##### Collected material #####

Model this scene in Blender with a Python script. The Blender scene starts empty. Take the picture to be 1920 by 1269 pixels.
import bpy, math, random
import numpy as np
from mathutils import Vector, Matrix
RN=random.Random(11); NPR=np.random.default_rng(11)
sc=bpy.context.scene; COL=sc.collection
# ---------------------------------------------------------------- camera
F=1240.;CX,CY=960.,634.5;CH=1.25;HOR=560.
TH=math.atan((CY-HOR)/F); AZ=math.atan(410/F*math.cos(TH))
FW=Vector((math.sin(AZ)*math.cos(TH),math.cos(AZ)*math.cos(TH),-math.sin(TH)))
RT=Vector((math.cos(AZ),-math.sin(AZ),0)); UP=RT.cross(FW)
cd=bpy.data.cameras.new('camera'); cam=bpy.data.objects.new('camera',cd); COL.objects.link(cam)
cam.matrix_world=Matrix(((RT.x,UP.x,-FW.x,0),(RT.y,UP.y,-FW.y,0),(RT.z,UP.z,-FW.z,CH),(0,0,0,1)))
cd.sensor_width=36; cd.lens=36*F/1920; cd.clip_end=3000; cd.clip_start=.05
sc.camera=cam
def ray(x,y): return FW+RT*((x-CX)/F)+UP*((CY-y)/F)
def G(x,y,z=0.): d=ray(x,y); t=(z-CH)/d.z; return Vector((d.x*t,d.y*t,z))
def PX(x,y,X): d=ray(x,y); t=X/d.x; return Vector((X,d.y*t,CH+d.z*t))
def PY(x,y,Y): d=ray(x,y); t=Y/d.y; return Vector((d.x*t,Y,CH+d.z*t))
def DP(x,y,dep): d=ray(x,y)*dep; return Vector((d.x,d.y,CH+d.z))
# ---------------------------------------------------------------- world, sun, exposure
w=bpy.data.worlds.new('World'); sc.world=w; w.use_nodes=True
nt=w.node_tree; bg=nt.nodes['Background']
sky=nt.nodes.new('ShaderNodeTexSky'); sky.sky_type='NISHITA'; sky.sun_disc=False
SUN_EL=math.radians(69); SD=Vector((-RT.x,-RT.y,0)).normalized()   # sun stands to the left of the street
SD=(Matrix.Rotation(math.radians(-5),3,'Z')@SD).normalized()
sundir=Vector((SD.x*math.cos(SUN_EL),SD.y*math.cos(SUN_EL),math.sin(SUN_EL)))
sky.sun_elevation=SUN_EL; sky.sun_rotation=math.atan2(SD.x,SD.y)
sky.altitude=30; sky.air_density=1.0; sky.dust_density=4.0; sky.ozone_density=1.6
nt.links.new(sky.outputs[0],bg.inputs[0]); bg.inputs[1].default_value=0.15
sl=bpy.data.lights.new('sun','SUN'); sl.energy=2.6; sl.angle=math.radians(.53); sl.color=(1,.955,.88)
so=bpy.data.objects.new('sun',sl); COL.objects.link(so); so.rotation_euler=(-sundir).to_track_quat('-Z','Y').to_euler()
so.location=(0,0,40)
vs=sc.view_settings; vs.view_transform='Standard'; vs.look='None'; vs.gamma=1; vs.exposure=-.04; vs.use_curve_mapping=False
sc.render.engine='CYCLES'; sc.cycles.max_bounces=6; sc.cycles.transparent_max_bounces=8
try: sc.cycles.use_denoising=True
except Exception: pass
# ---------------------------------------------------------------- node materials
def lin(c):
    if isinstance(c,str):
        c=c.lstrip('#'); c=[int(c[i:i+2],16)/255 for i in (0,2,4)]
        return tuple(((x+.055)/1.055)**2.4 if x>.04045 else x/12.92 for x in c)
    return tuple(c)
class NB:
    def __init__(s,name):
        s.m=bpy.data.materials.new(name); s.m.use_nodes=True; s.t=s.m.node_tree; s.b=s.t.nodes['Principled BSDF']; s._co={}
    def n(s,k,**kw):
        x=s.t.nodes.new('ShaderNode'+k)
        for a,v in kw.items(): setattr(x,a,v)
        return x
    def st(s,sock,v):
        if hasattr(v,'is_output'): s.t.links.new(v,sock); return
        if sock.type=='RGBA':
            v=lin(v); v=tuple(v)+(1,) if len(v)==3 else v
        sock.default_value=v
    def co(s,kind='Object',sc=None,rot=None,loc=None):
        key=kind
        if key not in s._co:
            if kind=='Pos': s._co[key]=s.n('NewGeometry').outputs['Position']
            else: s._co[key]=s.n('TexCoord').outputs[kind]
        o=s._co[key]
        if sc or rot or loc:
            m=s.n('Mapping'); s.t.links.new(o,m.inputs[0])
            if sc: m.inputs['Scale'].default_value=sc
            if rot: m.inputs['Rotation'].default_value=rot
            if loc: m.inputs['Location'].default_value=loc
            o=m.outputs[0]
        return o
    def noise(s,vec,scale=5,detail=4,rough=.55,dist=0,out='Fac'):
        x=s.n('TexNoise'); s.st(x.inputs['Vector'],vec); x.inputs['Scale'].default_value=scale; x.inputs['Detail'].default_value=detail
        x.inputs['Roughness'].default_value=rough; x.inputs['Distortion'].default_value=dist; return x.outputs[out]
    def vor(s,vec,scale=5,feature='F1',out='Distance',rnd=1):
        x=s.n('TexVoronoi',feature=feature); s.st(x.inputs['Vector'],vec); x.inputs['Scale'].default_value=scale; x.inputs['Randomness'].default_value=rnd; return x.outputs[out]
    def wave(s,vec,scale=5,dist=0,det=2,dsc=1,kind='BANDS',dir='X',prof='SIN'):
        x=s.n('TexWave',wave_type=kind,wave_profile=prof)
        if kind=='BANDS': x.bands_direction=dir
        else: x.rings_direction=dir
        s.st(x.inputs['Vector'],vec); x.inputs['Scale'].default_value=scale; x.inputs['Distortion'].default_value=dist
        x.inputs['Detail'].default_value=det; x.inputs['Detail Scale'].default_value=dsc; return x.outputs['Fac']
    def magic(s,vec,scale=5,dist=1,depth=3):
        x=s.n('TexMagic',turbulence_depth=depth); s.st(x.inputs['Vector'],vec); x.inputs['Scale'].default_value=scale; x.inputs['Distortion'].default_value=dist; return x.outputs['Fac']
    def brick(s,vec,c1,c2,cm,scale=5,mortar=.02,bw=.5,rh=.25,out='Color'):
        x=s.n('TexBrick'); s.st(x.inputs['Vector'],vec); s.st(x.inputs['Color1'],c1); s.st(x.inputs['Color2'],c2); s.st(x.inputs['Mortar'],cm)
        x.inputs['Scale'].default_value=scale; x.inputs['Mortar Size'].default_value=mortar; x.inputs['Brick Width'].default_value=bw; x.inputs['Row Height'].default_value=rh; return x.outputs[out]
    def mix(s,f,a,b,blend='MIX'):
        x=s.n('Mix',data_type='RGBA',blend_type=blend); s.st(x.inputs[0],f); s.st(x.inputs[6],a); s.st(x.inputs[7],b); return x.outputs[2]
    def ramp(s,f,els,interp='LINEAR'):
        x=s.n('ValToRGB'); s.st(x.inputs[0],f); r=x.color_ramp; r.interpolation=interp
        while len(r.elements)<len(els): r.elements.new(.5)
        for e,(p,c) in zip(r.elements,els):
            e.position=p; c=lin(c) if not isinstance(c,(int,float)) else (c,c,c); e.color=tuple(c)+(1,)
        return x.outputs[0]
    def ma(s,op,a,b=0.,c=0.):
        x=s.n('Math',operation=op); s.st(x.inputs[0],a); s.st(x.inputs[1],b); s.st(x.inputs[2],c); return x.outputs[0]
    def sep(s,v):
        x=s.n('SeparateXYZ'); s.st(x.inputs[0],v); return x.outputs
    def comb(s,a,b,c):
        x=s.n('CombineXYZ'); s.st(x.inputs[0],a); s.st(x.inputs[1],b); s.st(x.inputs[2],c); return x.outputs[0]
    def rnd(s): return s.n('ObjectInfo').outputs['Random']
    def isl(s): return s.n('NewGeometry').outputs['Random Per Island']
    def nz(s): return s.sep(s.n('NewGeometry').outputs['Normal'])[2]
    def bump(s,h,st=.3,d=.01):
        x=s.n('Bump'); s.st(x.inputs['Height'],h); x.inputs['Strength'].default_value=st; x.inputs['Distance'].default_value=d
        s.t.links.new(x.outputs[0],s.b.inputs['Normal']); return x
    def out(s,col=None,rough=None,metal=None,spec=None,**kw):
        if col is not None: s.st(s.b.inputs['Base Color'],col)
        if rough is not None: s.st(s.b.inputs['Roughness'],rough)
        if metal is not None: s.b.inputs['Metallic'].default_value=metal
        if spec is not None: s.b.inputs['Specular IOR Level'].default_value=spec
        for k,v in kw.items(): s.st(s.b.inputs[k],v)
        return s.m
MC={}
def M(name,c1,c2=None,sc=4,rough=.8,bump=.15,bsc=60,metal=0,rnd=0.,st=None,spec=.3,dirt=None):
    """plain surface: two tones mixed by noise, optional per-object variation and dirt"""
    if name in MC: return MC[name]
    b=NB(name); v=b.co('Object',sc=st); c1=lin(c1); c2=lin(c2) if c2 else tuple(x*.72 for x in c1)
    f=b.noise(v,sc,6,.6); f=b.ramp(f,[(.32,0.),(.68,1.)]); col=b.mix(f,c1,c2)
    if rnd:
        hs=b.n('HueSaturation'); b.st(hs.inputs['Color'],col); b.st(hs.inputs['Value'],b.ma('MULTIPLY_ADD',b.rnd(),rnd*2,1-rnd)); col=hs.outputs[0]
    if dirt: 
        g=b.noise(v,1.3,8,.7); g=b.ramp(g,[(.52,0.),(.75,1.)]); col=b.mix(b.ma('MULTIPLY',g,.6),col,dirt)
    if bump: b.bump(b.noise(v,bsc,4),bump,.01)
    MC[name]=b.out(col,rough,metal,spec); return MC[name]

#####

* [Set task]
Count each line where the string "scene" occurs, and write only the number.

* [Solved problem]
2